ANALYSIS: Ramming terror method adopted by ISIS returns in Jerusalem attack

In the third edition of Islamic State’s English-language Rumiyah magazine, the group praised the use of trucks to carry out attacks.

Jerusalem Terror Attack: Footage of truck ramming into group of people in Armon Hanatziv, Jan. 8, 2017
After a lull of several weeks, four soldiers were killed and 17 others wounded, when a truck rammed into a group on an educational trip to Jerusalem’s Armon Hanatziv promenade, a location with a stunning panorama of the capital.
Since a wave of violence broke out in September 2015, Palestinian attackers have killed more than 40 Israelis and two Americans.
At least 230 Palestinians have been killed by Israeli fire, the majority while carrying out attacks. The rest died in clashes with IDF soldiers.
Palestinians have used cars, trucks, buses and even tractors to carry out attacks against Israelis in the past, but with trucks now routinely used by groups such as ISIS and al-Qaida for deadly terrorist attacks, this attack in Jerusalem becomes reminiscent of the deadly ISIS-inspired ones that hit Europe this year.
In July, Tunisian-born French resident Mohamed Lahouaiej-Bouhlel drove a 19-ton truck down Nice’s Promenade des Anglais into a crowd of people who had gathered for a Bastille Day firework display, killing 86 people and injuring hundreds of others. In December, 12 people were killed and at least 56 others injured when Tunisian- born Anis Amri drove a truck into a Christmas market in Berlin’s Breitscheidplatz, one of Berlin’s busiest shopping areas.
At the scene of the attack, Prime Minister Benjamin Netanyahu said the attacker was “by all indications” an Islamic State supporter, and Defense Minister Avigdor Liberman called it an “attack inspired by ISIS,” adding, “We saw it in France, we saw it in Berlin and unfortunately we saw it today in Jerusalem.”
According to Orit Perlov, social media analyst and research fellow at the Institute for National Security Studies in Tel Aviv, Palestinian support for ISIS is declining. “The peak was in 2014-2015 when they had 14% support, it declined to 8% in 2016,” she told The Jerusalem Post that “There are a lot of ISIS sympathizers, but it does not mean that there is a direct connection to the group.
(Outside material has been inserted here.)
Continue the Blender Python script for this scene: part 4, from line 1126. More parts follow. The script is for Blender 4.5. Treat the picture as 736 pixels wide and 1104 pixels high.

We need to remember that ISIS is like the McDonald’s of [terrorism], it’s the brand that you want to be connected to when you carry out a terror attack today.”
Perlov said: “It’s a good brand to be connected to today,” and added that the popularity of Hamas is on the decline. “Today it’s not good to be a Hamas sympathizer if you want to carry out a terror attack.
Today, when Hamas is no longer popular, you need to be a part of something else.”
While Hamas did not claim responsibility for the attack, the group called it “heroic” and posted on Twitter that “the truck operation in Jerusalem affirms that all attempts to encircle the [Palestinian] intifada will fail.”
Hamas spokesman Abdul-Latif Qanou encouraged other Palestinians to do the same to “escalate the resistance” as that proves that the wave of violence has not ended. The resistance Qanou said, “may be quiet, it may linger, but it will never end.”
However, Perlov noted that “every terror organization would want to claim responsibility” for this type of attack to stay relevant.
And while it is hard to track down potential lone wolves, ISIS and al-Qaida have made it easy for their supporters to carry out attacks.
In the third edition of Islamic State’s English-language Rumiyah magazine, the group praised the use of trucks to carry out attacks because while “being an essential part of modern life, very few actually comprehend the deadly and destructive capability of the motor vehicle and its capacity of reaping large numbers of casualties if used in a premeditated manner.”
In the same article, the group urged ISIS members and sympathizers anywhere in the world to use vehicles – stealing them if needed – to attack outdoor targets, specifying a “load-bearing truck, large in size, with reasonably fast speed or rate of acceleration.”
The group urged supporters to use a truck that is “heavy in weight” and “doubled-wheeled” to “assure the destruction of whatever it hits and give victims less of a chance to escape. The method of such an attack is that a vehicle is plunged at a high speed into a large congregation of kuffar [non-believer], smashing their bodies with the vehicle’s strong outer frame, while advancing forward – crushing their heads, torsos, and limbs under the vehicle’s wheels and chassis – and leaving behind a trail of carnage.”
According to Perlov, Israel will likely see more attacks carried out by IS sympathizers, at least “once or twice a year. In the end, there is no such thing as 100% [prevention rate]. No matter how many blockades you put, or how many raids are carried out, one will succeed in carrying out his mission.”